#### Your goal
Leave out the pictures and transcribe everything else exactly.

#### Material provided
--------------------------------

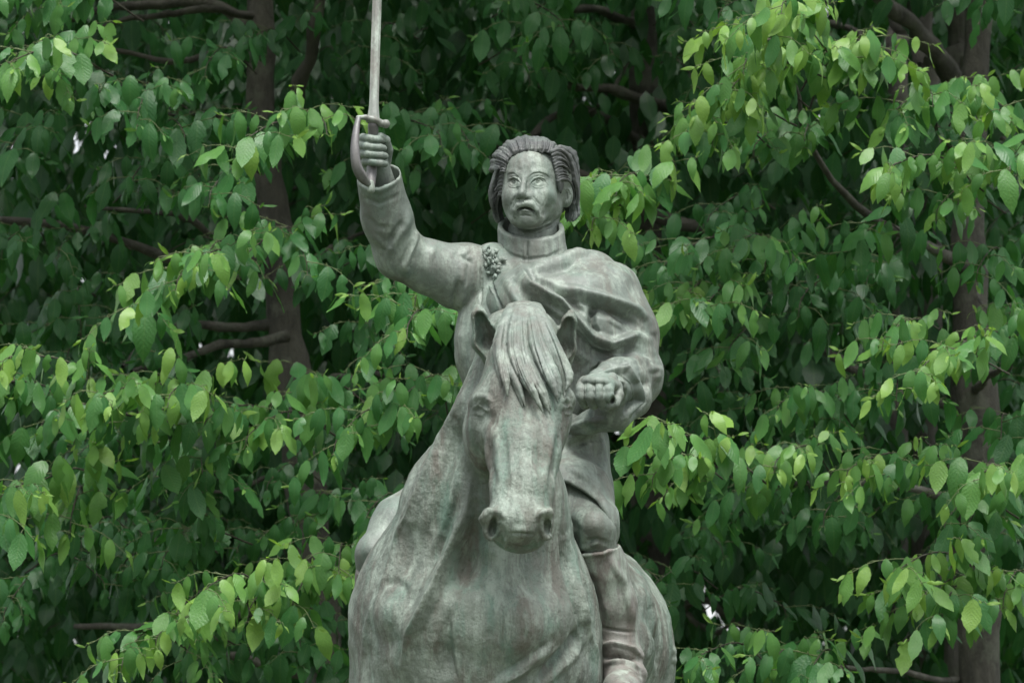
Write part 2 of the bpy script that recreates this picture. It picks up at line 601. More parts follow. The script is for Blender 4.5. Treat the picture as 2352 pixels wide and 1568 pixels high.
# head
HD = dict(ymax=-.80)
for P, w, hh, wr in [
        ([(1086, 922), (1100, 908), (1120, 912), (1134, 930)], 9, 6, 13),
        ([(1094, 934), (1112, 930), (1128, 944)], 8, -7, 10),
        ([(1090, 990), (1105, 950), (1128, 960), (1140, 1000)], 20, -6, 20),
        ([(1310, 925), (1296, 915), (1282, 928)], 9, 6, 10),
        ([(1128, 950), (1142, 1020), (1150, 1090), (1150, 1150)], 9, 3.5, 16),
        ([(1112, 1000), (1122, 1060), (1134, 1110)], 20, -8, 14),
        ([(1276, 950), (1264, 1030), (1252, 1090), (1246, 1150)], 14, 5, 9),
        ([(1286, 990), (1276, 1060), (1262, 1120)], 12, -6, 18),
        ([(1196, 960), (1199, 1040), (1200, 1140)], 28, 4, 28),
        ([(1100, 940), (1080, 990), (1090, 1050)], 12, 4, 20),
        ([(1086, 940), (1098, 930), (1114, 941)], 3.5, 5, 3.5), ([(1088, 947), (1101, 953), (1113, 946)], 3.5, 4, 3.5), ([(1092, 942), (1102, 940), (1110, 944)], 4, -3, 4),
        ([(1298, 940), (1308, 931), (1316, 938)], 3.5, 5, 3.5), ([(1296, 948), (1306, 952), (1315, 946)], 3.5, 4, 3.5),
        ([(1150, 955), (1160, 1030), (1163, 1110)], 10, -3, 16), ([(1246, 955), (1240, 1030), (1236, 1110)], 16, -3, 10),
        ([(1170, 1000), (1176, 1080), (1178, 1150)], 5, 3, 5), ([(1222, 990), (1220, 1080), (1216, 1150)], 5, 3, 5),
        ([(1152, 1120), (1170, 1135), (1190, 1128)], 4, 2, 4), ([(1205, 1118), (1222, 1128), (1238, 1120)], 4, 2, 4),
        # nostril rims
        ([(1112, 1215), (1109, 1190), (1122, 1172), (1146, 1178), (1164, 1194)], 9, 8, 8),
        ([(1112, 1210), (1118, 1232), (1136, 1246)], 7, 6, 7),
        ([(1277, 1210), (1276, 1188), (1262, 1172), (1240, 1182), (1228, 1194)], 8, 8, 9),
        ([(1276, 1205), (1270, 1228), (1256, 1242)], 7, 6, 7),
        ([(1150, 1200), (1152, 1224), (1148, 1246)], 8, -4, 8),
        ([(1240, 1200), (1238, 1222), (1240, 1242)], 8, -4, 8),
        ([(1160, 1232), (1162, 1262)], 5, 7, 5), ([(1233, 1232), (1233, 1258)], 5, 7, 5), ([(1166, 1226), (1196, 1222), (1228, 1226)], 5, -6, 5), ([(1168, 1254), (1198, 1258), (1228, 1253)], 6, -5, 6)]:
    h.stroke(P, w, hh, wr, **HD)
h.dab((1198, 1222), (34, 22), 6, **HD)
h.dab((1118, 938), (15, 12), 6, 20, **HD)
h.dab((1292, 934), (12, 12), 5, **HD)
# rump and saddle cloth
RU = dict(ymin=.0)
for P, w, hh, wr in [([(1440, 1270), (1472, 1340), (1496, 1420), (1490, 1500), (1500, 1568)], 18, 14, 22),
                     ([(1460, 1360), (1484, 1400), (1500, 1470), (1508, 1540)], 14, -14, 14),
                     ([(1500, 1330), (1530, 1420), (1530, 1500), (1520, 1568)], 16, 8, 20),
                     ([(1545, 1480), (1556, 1506), (1546, 1530)], 18, 9, 18),
                     ([(1450, 1300), (1470, 1390), (1470, 1500)], 10, -10, 14)]:
    h.stroke(P, w, hh * 1.7, wr, **RU)
for x in (1150, 1165, 1182, 1200, 1218, 1236):
    h.stroke([(x, 732), (x * .9 + 118, 712), (x * .8 + 240, 700)], 4, -4, 5)
h.n = h.normals()
h.lumps(.11, 1.1, 3)
h.lumps(.035, .45, 13)
h.relax(1, .35)
horse = h.build("horse", BRONZE_HORSE, statue, BASE)

# ---- rider: coat, sleeves, breeches in one skin
r = Sculpt()
r.ball((1195, 788, .02), (153, 135, 186), .06)                                   # chest
r.limb([(1215, 650, .0, 56), (1160, 632, .0, 50), (1085, 632, .0, 68), (1048, 634, -.01, 70), (985, 613, -.05, 60), (918, 585, -.10, 55), (888, 500, -.17, 56), (871, 408, -.25, 52)], .03)
r.limb([(1260, 660, .0, 60), (1350, 655, .02, 72), (1400, 700, .03, 78)], .06)   # covered shoulder
r.ball((1238, 985, .06), (155, 130, 150), .06)                                   # waist
r.limb([(1240, 1120, .02, 92), (1308, 1168, -.16, 78), (1364, 1212, -.30, 47)], .04)
r.limb([(1364, 1212, -.30, 46), (1382, 1300, -.24, 40)], .03)
r.limb([(1060, 1130, .05, 90), (930, 1220, -.16, 80), (866, 1272, -.26, 46)], .04)
r.limb([(866, 1272, -.26, 46), (858, 1360, -.20, 42)], .03)
ax0, ax1 = Q(888, 500, -.17), Q(871, 408, -.25)
r.half((870, 401, -.25), (ax0 - ax1) + np.array([.004, .035, 0.0]), .006)     # cuff mouth: cut and hollowed
r.limb([(873, 395, -.262, 43), (884, 470, -.20, 42)], .006, 's')
r.mesh(.0042).begin()
ARM = dict(ymax=.1)
for P, w, hh, wr in [
        ([(820, 413), (845, 432), (872, 437), (900, 420), (920, 398)], 9, 5, 12),     # cuff edge
        ([(826, 450), (870, 468), (925, 445)], 9, -3.5, 9),
        ([(944, 480), (930, 520), (905, 560), (884, 600)], 16, 7, 12),
        ([(928, 505), (905, 535), (890, 560)], 12, -6, 9),
        ([(962, 524), (946, 565), (930, 610), (936, 640)], 12, 7, 14),
        ([(950, 545), (930, 590), (915, 620)], 9, -7, 9),
        ([(845, 530), (880, 560), (905, 575)], 10, 4, 12),
        ([(835, 490), (865, 520), (905, 525)], 10, -3, 12),
        ([(1000, 556), (985, 600), (985, 650)], 12, 4, 16),
        ([(1062, 560), (1050, 585), (1080, 600), (1072, 640), (1052, 690)], 10, -5, 12),
        ([(1090, 572), (1070, 590), (1082, 604)], 9, -5, 9),
        ([(1062, 618), (1066, 660), (1060, 720)], 9, 6, 16),
        ([(1055, 640), (1042, 680), (1040, 710)], 9, -9, 9),
        ([(1104, 606), (1107, 650), (1102, 710)], 3.5, -5, 3.5),
        ([(1060, 740), (1056, 800), (1050, 860)], 16, 5, 20),
        ([(1085, 720), (1080, 780), (1075, 830)], 14, -4, 14),
        # waist and skirts
        ([(1290, 1006), (1340, 985), (1394, 962)], 12, 7, 16),
        ([(1300, 1030), (1340, 1010), (1388, 1000)], 12, -6, 12),
        ([(1376, 1000), (1385, 1040), (1392, 1100)], 12, 6, 9),
        ([(1360, 1010), (1372, 1060), (1378, 1110)], 12, -6, 9),
        ([(1300, 1190), (1320, 1220), (1316, 1262)], 22, -10, 18),
        ([(1340, 1245), (1370, 1238), (1400, 1248)], 9, -5, 9),
        ([(1318, 1262), (1350, 1256), (1380, 1240)], 8, 4, 8)]:
    r.stroke(P, w, hh, wr, **ARM)
r.dab((1362, 1196), (34, 36), 6)
r.dab((850, 1262), (26, 30), 4)
r.n = r.normals()
r.lumps(.09, .8, 5)
r.relax(1, .3)
rider = r.build("rider", BRONZE, statue, BASE)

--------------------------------

#### Finished task
Write part 2 of the bpy script that recreates this picture. It picks up at line 601. More parts follow. The script is for Blender 4.5. Treat the picture as 2352 pixels wide and 1568 pixels high.
# head
HD = dict(ymax=-.80)
for P, w, hh, wr in [
        ([(1086, 922), (1100, 908), (1120, 912), (1134, 930)], 9, 6, 13),
        ([(1094, 934), (1112, 930), (1128, 944)], 8, -7, 10),
        ([(1090, 990), (1105, 950), (1128, 960), (1140, 1000)], 20, -6, 20),
        ([(1310, 925), (1296, 915), (1282, 928)], 9, 6, 10),
        ([(1128, 950), (1142, 1020), (1150, 1090), (1150, 1150)], 9, 3.5, 16),
        ([(1112, 1000), (1122, 1060), (1134, 1110)], 20, -8, 14),
        ([(1276, 950), (1264, 1030), (1252, 1090), (1246, 1150)], 14, 5, 9),
        ([(1286, 990), (1276, 1060), (1262, 1120)], 12, -6, 18),
        ([(1196, 960), (1199, 1040), (1200, 1140)], 28, 4, 28),
        ([(1100, 940), (1080, 990), (1090, 1050)], 12, 4, 20),
        ([(1086, 940), (1098, 930), (1114, 941)], 3.5, 5, 3.5), ([(1088, 947), (1101, 953), (1113, 946)], 3.5, 4, 3.5), ([(1092, 942), (1102, 940), (1110, 944)], 4, -3, 4),
        ([(1298, 940), (1308, 931), (1316, 938)], 3.5, 5, 3.5), ([(1296, 948), (1306, 952), (1315, 946)], 3.5, 4, 3.5),
        ([(1150, 955), (1160, 1030), (1163, 1110)], 10, -3, 16), ([(1246, 955), (1240, 1030), (1236, 1110)], 16, -3, 10),
        ([(1170, 1000), (1176, 1080), (1178, 1150)], 5, 3, 5), ([(1222, 990), (1220, 1080), (1216, 1150)], 5, 3, 5),
        ([(1152, 1120), (1170, 1135), (1190, 1128)], 4, 2, 4), ([(1205, 1118), (1222, 1128), (1238, 1120)], 4, 2, 4),
        # nostril rims
        ([(1112, 1215), (1109, 1190), (1122, 1172), (1146, 1178), (1164, 1194)], 9, 8, 8),
        ([(1112, 1210), (1118, 1232), (1136, 1246)], 7, 6, 7),
        ([(1277, 1210), (1276, 1188), (1262, 1172), (1240, 1182), (1228, 1194)], 8, 8, 9),
        ([(1276, 1205), (1270, 1228), (1256, 1242)], 7, 6, 7),
        ([(1150, 1200), (1152, 1224), (1148, 1246)], 8, -4, 8),
        ([(1240, 1200), (1238, 1222), (1240, 1242)], 8, -4, 8),
        ([(1160, 1232), (1162, 1262)], 5, 7, 5), ([(1233, 1232), (1233, 1258)], 5, 7, 5), ([(1166, 1226), (1196, 1222), (1228, 1226)], 5, -6, 5), ([(1168, 1254), (1198, 1258), (1228, 1253)], 6, -5, 6)]:
    h.stroke(P, w, hh, wr, **HD)
h.dab((1198, 1222), (34, 22), 6, **HD)
h.dab((1118, 938), (15, 12), 6, 20, **HD)
h.dab((1292, 934), (12, 12), 5, **HD)
# rump and saddle cloth
RU = dict(ymin=.0)
for P, w, hh, wr in [([(1440, 1270), (1472, 1340), (1496, 1420), (1490, 1500), (1500, 1568)], 18, 14, 22),
                     ([(1460, 1360), (1484, 1400), (1500, 1470), (1508, 1540)], 14, -14, 14),
                     ([(1500, 1330), (1530, 1420), (1530, 1500), (1520, 1568)], 16, 8, 20),
                     ([(1545, 1480), (1556, 1506), (1546, 1530)], 18, 9, 18),
                     ([(1450, 1300), (1470, 1390), (1470, 1500)], 10, -10, 14)]:
    h.stroke(P, w, hh * 1.7, wr, **RU)
for x in (1150, 1165, 1182, 1200, 1218, 1236):
    h.stroke([(x, 732), (x * .9 + 118, 712), (x * .8 + 240, 700)], 4, -4, 5)
h.n = h.normals()
h.lumps(.11, 1.1, 3)
h.lumps(.035, .45, 13)
h.relax(1, .35)
horse = h.build("horse", BRONZE_HORSE, statue, BASE)

# ---- rider: coat, sleeves, breeches in one skin
r = Sculpt()
r.ball((1195, 788, .02), (153, 135, 186), .06)                                   # chest
r.limb([(1215, 650, .0, 56), (1160, 632, .0, 50), (1085, 632, .0, 68), (1048, 634, -.01, 70), (985, 613, -.05, 60), (918, 585, -.10, 55), (888, 500, -.17, 56), (871, 408, -.25, 52)], .03)
r.limb([(1260, 660, .0, 60), (1350, 655, .02, 72), (1400, 700, .03, 78)], .06)   # covered shoulder
r.ball((1238, 985, .06), (155, 130, 150), .06)                                   # waist
r.limb([(1240, 1120, .02, 92), (1308, 1168, -.16, 78), (1364, 1212, -.30, 47)], .04)
r.limb([(1364, 1212, -.30, 46), (1382, 1300, -.24, 40)], .03)
r.limb([(1060, 1130, .05, 90), (930, 1220, -.16, 80), (866, 1272, -.26, 46)], .04)
r.limb([(866, 1272, -.26, 46), (858, 1360, -.20, 42)], .03)
ax0, ax1 = Q(888, 500, -.17), Q(871, 408, -.25)
r.half((870, 401, -.25), (ax0 - ax1) + np.array([.004, .035, 0.0]), .006)     # cuff mouth: cut and hollowed
r.limb([(873, 395, -.262, 43), (884, 470, -.20, 42)], .006, 's')
r.mesh(.0042).begin()
ARM = dict(ymax=.1)
for P, w, hh, wr in [
        ([(820, 413), (845, 432), (872, 437), (900, 420), (920, 398)], 9, 5, 12),     # cuff edge
        ([(826, 450), (870, 468), (925, 445)], 9, -3.5, 9),
        ([(944, 480), (930, 520), (905, 560), (884, 600)], 16, 7, 12),
        ([(928, 505), (905, 535), (890, 560)], 12, -6, 9),
        ([(962, 524), (946, 565), (930, 610), (936, 640)], 12, 7, 14),
        ([(950, 545), (930, 590), (915, 620)], 9, -7, 9),
        ([(845, 530), (880, 560), (905, 575)], 10, 4, 12),
        ([(835, 490), (865, 520), (905, 525)], 10, -3, 12),
        ([(1000, 556), (985, 600), (985, 650)], 12, 4, 16),
        ([(1062, 560), (1050, 585), (1080, 600), (1072, 640), (1052, 690)], 10, -5, 12),
        ([(1090, 572), (1070, 590), (1082, 604)], 9, -5, 9),
        ([(1062, 618), (1066, 660), (1060, 720)], 9, 6, 16),
        ([(1055, 640), (1042, 680), (1040, 710)], 9, -9, 9),
        ([(1104, 606), (1107, 650), (1102, 710)], 3.5, -5, 3.5),
        ([(1060, 740), (1056, 800), (1050, 860)], 16, 5, 20),
        ([(1085, 720), (1080, 780), (1075, 830)], 14, -4, 14),
        # waist and skirts
        ([(1290, 1006), (1340, 985), (1394, 962)], 12, 7, 16),
        ([(1300, 1030), (1340, 1010), (1388, 1000)], 12, -6, 12),
        ([(1376, 1000), (1385, 1040), (1392, 1100)], 12, 6, 9),
        ([(1360, 1010), (1372, 1060), (1378, 1110)], 12, -6, 9),
        ([(1300, 1190), (1320, 1220), (1316, 1262)], 22, -10, 18),
        ([(1340, 1245), (1370, 1238), (1400, 1248)], 9, -5, 9),
        ([(1318, 1262), (1350, 1256), (1380, 1240)], 8, 4, 8)]:
    r.stroke(P, w, hh, wr, **ARM)
r.dab((1362, 1196), (34, 36), 6)
r.dab((850, 1262), (26, 30), 4)
r.n = r.normals()
r.lumps(.09, .8, 5)
r.relax(1, .3)
rider = r.build("rider", BRONZE, statue, BASE)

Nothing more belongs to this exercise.